Side story: I was given a comp registration (free!) to a DFIR conference that I was speaking at a few years ago to give away. I offered the seat to someone that I felt could use it since he worked less than 10 miles away from the conference venue. His agency approved his attendance at the conference to attend on his work time (vacation not needed!) but the agency wouldn’t pay for his meals as it was physically a 5-minute drive from his office. What was his response? He turned down the conference! He said that he will not spend any time or money outside of work to learn forensics because he expects his agency to pay for everything. I found someone else that took the offer..and they paid for their meals.

I tell this story as an example that there are some decisions on how much sacrifice you are willing to make to improve your skills. In this example, it was the cost of 2 lunches and 1 dinner, which he paid anyway since he certainly ate during those days of the conference while he was at work instead of attending the conference .  For him, his line was absolutely not a penny spent from his pocket or second used from his personal time to better his skills.

The point

Know the distinction between:

** Working at home

** Working from home

** Improving your skills in your personal time

** Improving your skills on your work time

There is a time and place for everything. Manage the time. Manage the place. If you have the belief that your employer is responsible for improving your skills, I can promise that you will be stunted in your skill growth.
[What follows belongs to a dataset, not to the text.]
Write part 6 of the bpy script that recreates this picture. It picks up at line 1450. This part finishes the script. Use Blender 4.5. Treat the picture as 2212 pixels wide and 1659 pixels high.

It is within your personal time that balance is important to manage. If your personal life fails, your work life will not be far behind. Balance results in the exponential growth of personal and professional, while the imbalance in one or the other will wreck both.

Generally, work time is immovable, and you should only work during work time (minus breaks). You are being paid to work, so this makes sense. Good management ensures that you have a good work workload balance.

Your sleep time should be solid too. Some nights might be shorter than others because of emergencies, but again, generally, you need to maintain good sleep habits. This is your responsibility.

But for your personal time, balance is much more difficult! Family time, hobby time, vacation time, and basic free-to-do-nothing time is bunched together here. This is 100% your responsibility to maintain and balance. You can’t increase it without affecting something else, but you can manage the best use of it. Anything you add to it will decrease some other parts of it.  If you add too much, then sleep gets whittled away. Add more and perhaps work becomes negatively affected.  Or if you stretch out work, your sleep and your personal time gets robbed.

You and I both have 24 hours in a day and cannot change it. It is how we fill that time that matters.

Summed up!

You make your own decisions based on the information you have at your disposal. Balance your personal life with your work life. Maintain balance within your personal life with professional development that benefits your entire timeline and does not detract from it.

You can have a career without any professional development and without ever spending a minute outside of work on your competence building. But you can also choose to spend time, as needed and as reasonable, to develop your skills using some of your personal time.